My formal coursework has been in religion and Bible. I have enjoyed taking and teaching many classes. Informally, I read widely about food, the environment, sustainability and agriculture, in particular animal agriculture. I maintain a Twitter feed primarily for the purpose of following trends and picking up leads to interesting reading. This year I also enjoyed an online class in “The Ethics of Eating” from Cornell University. I fed myself and my family and friends for 50 years, operated a large organic garden, worked in the food industry, and now I work (very part-time) on a farm.

Finally, though, what most encourages me to constantly reshape these classes is student input. An aha moment for a student is an aha moment for me. In the last series I taught, that aha moment was hearing Alex Hershaft, Holocaust survivor and animal activist, speak.
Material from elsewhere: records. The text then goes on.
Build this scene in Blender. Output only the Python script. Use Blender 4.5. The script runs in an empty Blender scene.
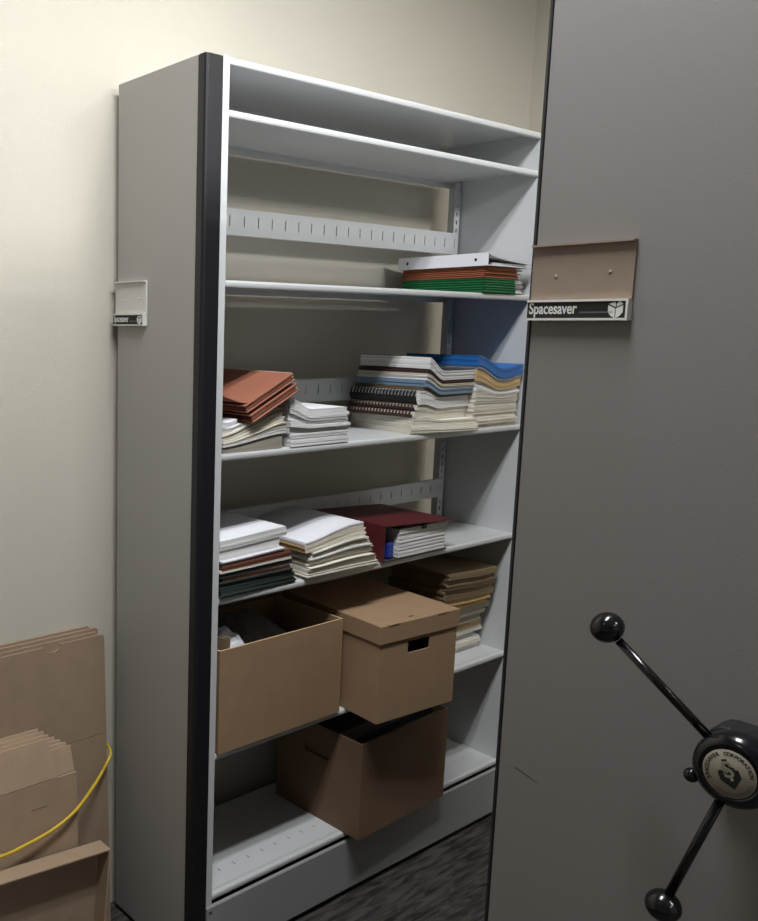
import bpy, math, random
from mathutils import Vector
RND = random.Random(7)
S = bpy.context.scene
COL = S.collection
PI = math.pi

# ------------------------------------------------------------------ materials
def lin(c):
    return tuple(((v/255.0)/12.92 if v/255.0 <= .04045 else ((v/255.0+.055)/1.055)**2.4) for v in c) + (1,)

def mat(name, rgb, rough=.5, var=.06, scale=8.0, bump=0.0, bscale=200.0, metallic=0.0, spec=.5, stretch=(1, 1, 1), rgb2=None):
    m = bpy.data.materials.new(name); m.use_nodes = True
    nt = m.node_tree; N = nt.nodes; L = nt.links
    b = N['Principled BSDF']
    b.inputs['Roughness'].default_value = rough
    b.inputs['Metallic'].default_value = metallic
    b.inputs['Specular IOR Level'].default_value = spec
    tc = N.new('ShaderNodeTexCoord'); mp = N.new('ShaderNodeMapping')
    mp.inputs['Scale'].default_value = stretch
    L.new(tc.outputs['Object'], mp.inputs['Vector'])
    nz = N.new('ShaderNodeTexNoise'); nz.inputs['Scale'].default_value = scale; nz.inputs['Detail'].default_value = 4
    L.new(mp.outputs['Vector'], nz.inputs['Vector'])
    cr = N.new('ShaderNodeValToRGB')
    c = lin(rgb)
    if rgb2 is None:
        lo = tuple(v*(1-var) for v in c[:3])+(1,); hi = tuple(min(1, v*(1+var)) for v in c[:3])+(1,)
    else:
        lo, hi = c, lin(rgb2)
    cr.color_ramp.elements[0].color = lo; cr.color_ramp.elements[0].position = .3
    cr.color_ramp.elements[1].color = hi; cr.color_ramp.elements[1].position = .7
    L.new(nz.outputs['Fac'], cr.inputs['Fac']); L.new(cr.outputs['Color'], b.inputs['Base Color'])
    if bump:
        n2 = N.new('ShaderNodeTexNoise'); n2.inputs['Scale'].default_value = bscale; n2.inputs['Detail'].default_value = 2
        L.new(tc.outputs['Object'], n2.inputs['Vector'])
        bp = N.new('ShaderNodeBump'); bp.inputs['Strength'].default_value = bump; bp.inputs['Distance'].default_value = .002
        L.new(n2.outputs['Fac'], bp.inputs['Height']); L.new(bp.outputs['Normal'], b.inputs['Normal'])
    return m

def emit(name, rgb, st):
    m = bpy.data.materials.new(name); m.use_nodes = True
    b = m.node_tree.nodes['Principled BSDF']
    b.inputs['Base Color'].default_value = lin(rgb)
    b.inputs['Emission Color'].default_value = lin(rgb); b.inputs['Emission Strength'].default_value = st
    return m

WALL = mat('cream_wall_paint', (196, 191, 178), .75, .02, 3, .25, 260)
WALL2 = mat('grey_wall_paint', (120, 118, 114), .8, .03, 3)  # for the unseen walls, kept grey to cut bounced light
CEIL = mat('ceiling_tile', (205, 204, 200), .9, .04, 60, .3, 120)
PANEL = mat('grey_panel_paint', (168, 165, 161), .5, .015, 2, .12, 500, spec=.35)
PANEL2 = mat('darker_grey_panel', (132, 128, 126), .5, .02, 2, .12, 500, spec=.35)  # a darker grey than the left end panel
SHELF = mat('pale_grey_enamel', (203, 205, 206), .36, .015, 3)
KICK = mat('grey_kick_enamel', (150, 152, 152), .4, .02, 3)
TRIM = mat('black_vinyl_trim', (20, 21, 26), .45, .08, 6, .15, 300)
BLACKP = mat('black_gloss_plastic', (13, 13, 17), .16, .1, 5)
BLACKM = mat('black_matte', (16, 16, 17), .6, .1, 9)
HOLDER = mat('pale_plate_enamel', (214, 212, 206), .5, .02, 6)
HOLDER2 = mat('brown_plate_enamel', (140, 124, 110), .55, .05, 30)
WHITEINK = mat('white_lettering', (220, 220, 216), .6, .02)
GREYINK = mat('grey_fine_print', (110, 110, 110), .6, .05)
EMBLEM = mat('cream_emblem', (142, 135, 120), .5, .04)
CARD = mat('brown_cardboard', (154, 126, 97), .85, .05, 22, .18, 160)
CARD2 = mat('dull_cardboard', (148, 127, 106), .88, .05, 20, .2, 160)
CARD3 = mat('grey_brown_cardboard', (163, 140, 116), .88, .06, 14, .3, 120)
CARDEDGE = mat('cardboard_edge', (190, 158, 120), .9, .15, 90)
CARDDK = mat('worn_cardboard', (114, 89, 68), .75, .1, 6, .3, 90)
PAPER = mat('white_paper', (222, 223, 229), .8, .02, 12)
PAPEDGE = mat('white_page_edges', (222, 221, 220), .85, .22, 5, 0, stretch=(.6, .6, 55))
CREAM = mat('cream_paper', (228, 223, 208), .8, .05, 8)
CREAMEDGE = mat('cream_page_edges', (219, 214, 200), .85, .22, 5, 0, stretch=(.6, .6, 55))
OLDEDGE = mat('greyish_page_edges', (160, 154, 140), .85, .22, 5, 0, stretch=(.6, .6, 55))
MANILA = mat('manila_folder', (190, 160, 112), .8, .08, 8)
DKMANILA = mat('dark_manila', (122, 104, 78), .8, .12, 8)  # darker manila; shade at the file pile's top put into its colour
BROWNF = mat('brown_folder', (112, 68, 52), .75, .08, 10)
RUST = mat('rust_brown_file', (150, 95, 74), .7, .07, 10, .2, 150)
ORANGE = mat('orange_brown_folder', (152, 92, 64), .7, .08, 10)
GREEN = mat('bright_green_folder', (20, 100, 56), .65, .08, 10)
DKGREEN = mat('dark_green_folder', (38, 50, 45), .7, .12, 10)
MAROON = mat('maroon_leatherette', (84, 24, 28), .5, .06, 30, .25, 400)
BLUE = mat('blue_cover', (40, 104, 178), .45, .06, 8)
SLATE = mat('slate_blue_cover', (112, 134, 156), .5, .18, 9)
TAN = mat('tan_cover', (198, 168, 122), .7, .07, 8)
DKBROWN = mat('dark_brown_cover', (58, 34, 30), .6, .1, 10)
OLIVE = mat('olive_brown_cover', (104, 90, 66), .7, .12, 10)
CHARC = mat('charcoal_cover', (50, 52, 58), .6, .1, 10)
GREYPAP = mat('grey_paper', (120, 118, 114), .8, .08, 10)
YELLOW = mat('yellow_cable_jacket', (205, 172, 42), .45, .06, 20)
BLUEPL = mat('blue_plastic', (36, 58, 150), .35, .05)
METAL = mat('galvanised_steel', (150, 150, 150), .35, .05, 20, metallic=.8)

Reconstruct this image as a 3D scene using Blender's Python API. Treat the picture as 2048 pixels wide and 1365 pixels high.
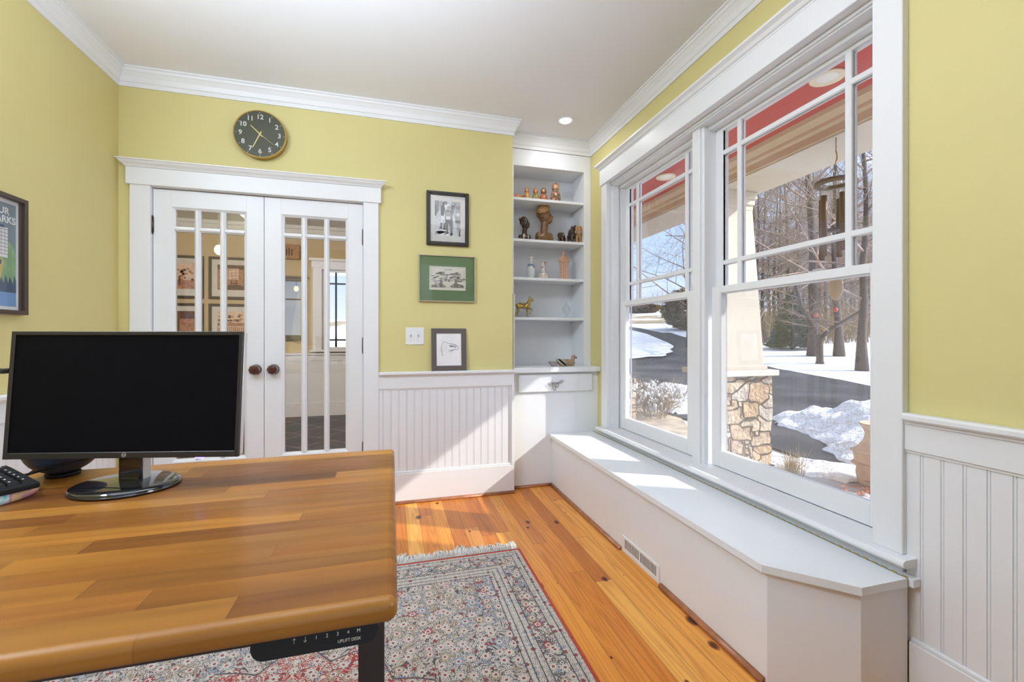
import bpy, bmesh, math, random
from math import sin, cos, pi, radians, sqrt
from mathutils import Vector, Matrix, noise

for _o in list(bpy.data.objects):
    bpy.data.objects.remove(_o)
SC = bpy.context.scene
COL = SC.collection

# ------------------------------------------------------------------ camera
CAM_H = 1.1427
cam = bpy.data.cameras.new('camera')
cam.sensor_width = 36.0
cam.lens = 869.12 / 2048 * 36.0
cam.shift_y = -7.93 / 2048
cam.clip_start, cam.clip_end = 0.02, 600
camo = bpy.data.objects.new('camera', cam)
camo.location = (0, 0, CAM_H)
camo.rotation_euler = (radians(90), 0, radians(-15.4214))
COL.objects.link(camo)
SC.camera = camo

# ------------------------------------------------------------------ exposure
vs = SC.view_settings
vs.view_transform = 'Standard'
vs.look = 'None'
vs.gamma = 1.0
vs.exposure = 0.34
vs.use_curve_mapping = False
SC.cycles.max_bounces = 10
SC.cycles.diffuse_bounces = 5
SC.cycles.glossy_bounces = 4
SC.cycles.transparent_max_bounces = 24
SC.cycles.sample_clamp_indirect = 6.0
SC.cycles.caustics_reflective = False
SC.cycles.caustics_refractive = False
SC.cycles.use_denoising = True

# ------------------------------------------------------------------ sky
SUN_TRAVEL = Vector((-1.0, 0.52, -0.713))
W = bpy.data.worlds.new('sky')
SC.world = W
W.use_nodes = True
wn = W.node_tree
wn.nodes.clear()
def wnode(t, **k):
    n = wn.nodes.new(t)
    for a, b in k.items():
        setattr(n, a, b)
    return n
w_out = wnode('ShaderNodeOutputWorld')
w_bg = wnode('ShaderNodeBackground')
w_tc = wnode('ShaderNodeTexCoord')
w_sep = wnode('ShaderNodeSeparateXYZ')
wn.links.new(w_tc.outputs['Generated'], w_sep.inputs[0])
w_ramp = wnode('ShaderNodeValToRGB')
w_ramp.color_ramp.elements[0].position = 0.0
w_ramp.color_ramp.elements[0].color = (0.80, 0.86, 0.97, 1)
w_ramp.color_ramp.elements[1].position = 0.55
w_ramp.color_ramp.elements[1].color = (0.42, 0.56, 0.86, 1)
_e = w_ramp.color_ramp.elements.new(0.16)
_e.color = (0.52, 0.68, 0.95, 1)
wn.links.new(w_sep.outputs[2], w_ramp.inputs[0])
w_map = wnode('ShaderNodeMapping')
w_map.inputs['Scale'].default_value = (1.0, 1.0, 3.2)
wn.links.new(w_tc.outputs['Generated'], w_map.inputs[0])
w_noise = wnode('ShaderNodeTexNoise')
w_noise.inputs['Scale'].default_value = 2.6
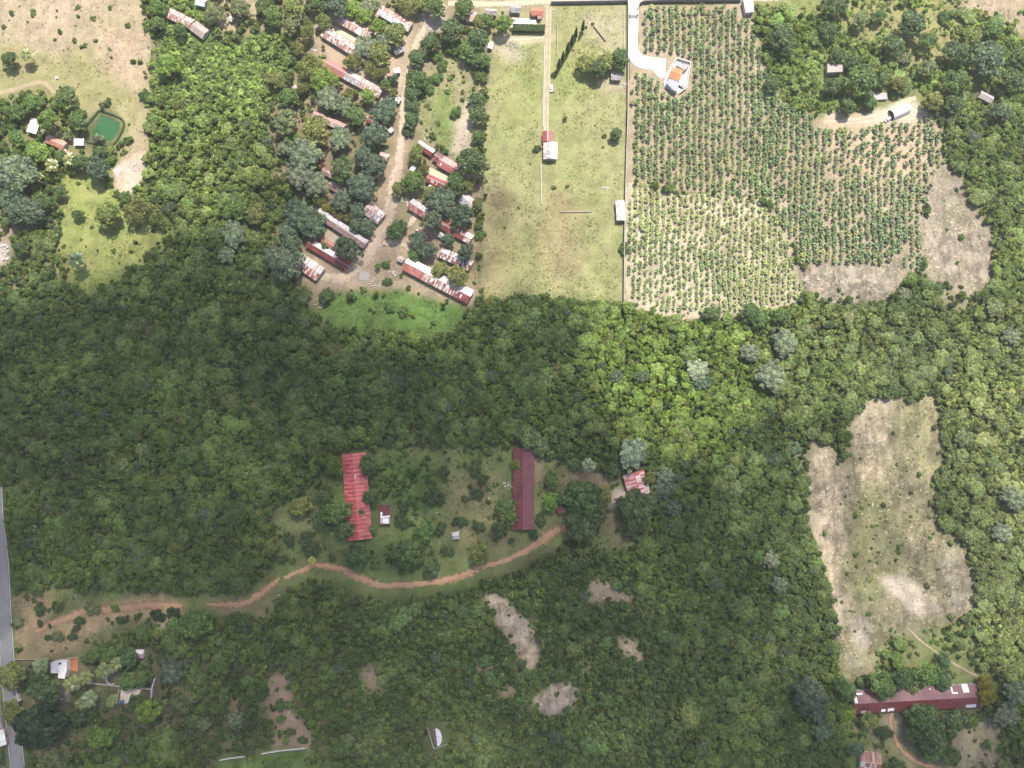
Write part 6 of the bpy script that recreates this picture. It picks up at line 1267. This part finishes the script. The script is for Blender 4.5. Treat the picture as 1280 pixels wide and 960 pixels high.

This time it was a comment from Michael Pollan’s 2008 “An Open Letter to the Farmer in Chief,” “But if taking the animals off farms made a certain kind of economic sense, it made no ecological sense whatever: their waste, formerly regarded as a precious source of fertility on the farm, became a pollutant — factory farms are now one of America’s biggest sources of pollution.”

He continues, “As Wendell Berry has tartly observed, to take animals off farms and put them on feedlots is to take an elegant solution — animals replenishing the fertility that crops deplete — and neatly divide it into two problems: a fertility problem on the farm and a pollution problem on the feed lot. The former problem is remedied with fossil-fuel fertilizer; the latter is remedied not at all.”

There is a lot of talk these days about 2050 and the need to feed a predicted world population of 10 billion. How will we accomplish that? Are there enough land and water resources? How do we bring true food security to the “food insecure?” As our world continues to change, will we perhaps all become food insecure? Can our current path make us healthier and happier?

As the class evolved, I realized that I was teaching two models for “feeding the world.” The first model is the one offered up by our American culture: the Industrial Food System (or IFS). The second is what I will call the biblical model. Each of these models utilizes different strategies to produce food, and each produces different results.

What I understood as I taught this year is that not only is each of these models a “system” in every sense of the word, but like any good system, each has a purpose or mission that defines its objectives, strategies and results.

Michael Pollan introduces his Open Letter this way: “The food and agriculture policies you’ve inherited — designed to maximize production at all costs and relying on cheap energy to do so — are in shambles, and the need to address the problems they have caused is acute.”

But if the IFS mission of maximizing production at all costs has failed, so has the biblical mission of expanding the realm of ethical consciousness. This mission has failed not so much because of a problem in the message but more from the dismissive attitude of a secular world toward sacred texts and wise teachers in human history.

We are not the first generation to sit on the edge of catastrophe, yet we reject ancient teachings before we even take time to know what they are. Their wisdom barely enters our consciousness as we struggle with problems that threaten our continued existence on the planet.

Yet just as there may be things of value to glean from the Industrial Food System before we reform it or throw it out, there are things of value to take from the Torah and other ancient teachings.

When I began my Torah Ecology project, my intention was to focus on food, animal rights and the environment. In this first year of my project, my interest isn’t so much on specifics like what people ate but more on what it meant to them — or at least what it was supposed to have meant to them according to the “Author”/authors of the Torah. Understanding this takes me on some thought journeys that seem far afield, but ultimately each week of close study contributes something to my ability to get inside the biblical worldview.

When I redesign the class for next year, I will organize it very specifically around these two models, the IFS and the biblical model, maximum production vs. maximum ethical consciousness. How does each of these models relate to human health, other species on the planet and the planet itself? What does each model say about our relationship to other species and to the planet? Specifically, what does each model say about animal agriculture, agricultural workers, health, waste and human consciousness?

One thing I know about our current food culture is that it encourages a total disconnect from the sources of our food. That disconnect in turn generates distortions in our relationship to transcendence, our environment, other human beings, other creatures, even our own bodies. Working in the fields planting and harvesting, sharing the fields with other animals and cooking with real food break down that disconnect, restoring satisfying, beneficial and meaningful relationships. The biblical model expresses that understanding of interconnectedness.